CUT-SP: O governo Tarcísio de Freitas tem investido em estudos para ampliar a privatização. Como avalia a transferência de ramais de Metrô e de trem para a iniciativa privada?
Camila Lisboa: As privatizações das linhas de Metrô e de trem tendem a ter um impacto muito negativo para a população que utiliza o serviço. Já existem experiências de linhas privatizadas tanto em São Paulo como em outras cidades do país que provam isso. A privatização tensiona para o aumento das tarifas porque, sob a lógica privada, essas empresas querem garantir o lucro, não estão preocupadas com a oferta do serviço.
CUT-SP: Quais foram as consequências da concessão do transporte sobre trilhos para a iniciativa privada em outros estados do país?
A SuperVia do Rio de Janeiro, privatizada há 25 anos, tem a tarifa mais cara do Brasil, custando R$ 7,40. Outra experiência mais recente foi a privatização do Metrô de Belo Horizonte. O leilão aconteceu em dezembro do ano passado, o processo de entrega terminou no início desse ano e, em julho deste ano, já houve o aumento da tarifa para R$5,30. A privatização, como disse, tensiona para isso.
CUT-SP: Nesse sentido, de maneira geral, a privatização piora os serviços ofertados para a população?
Sim, porque os dirigentes das concessionárias e seus acionistas trabalham com a ideia de redução de custo.
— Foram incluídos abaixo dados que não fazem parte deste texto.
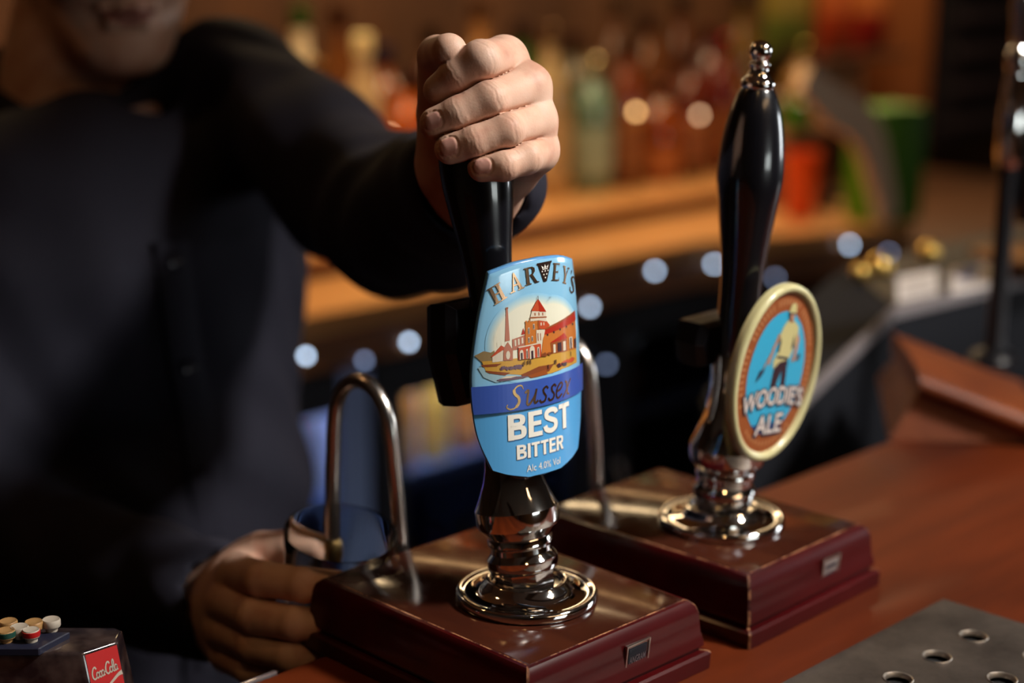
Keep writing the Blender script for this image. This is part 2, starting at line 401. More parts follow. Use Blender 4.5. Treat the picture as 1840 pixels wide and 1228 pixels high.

Um grande exemplo são as linhas 8 e 9 da ViaMobilidade. Toda a programação de manutenção, a quantidade de efetivo e treinamento do efetivo é tudo de péssima qualidade. Não é por causa das pessoas, mas porque a gestão de uma empresa privada visa reduzir custos. Isso se dá em São Paulo, assim como em outras concessões que aconteceram, como foi o caso de Belo Horizonte. A privatização significa a transferência de recurso público para as empresas privadas.
Em São Paulo, por exemplo, existem as câmaras de compensação tarifária [envolve o financiamento de sistemas de transporte público de passageiros], que criou uma tarifa relativa às linhas privadas e outra tarifa relativa às linhas estatais.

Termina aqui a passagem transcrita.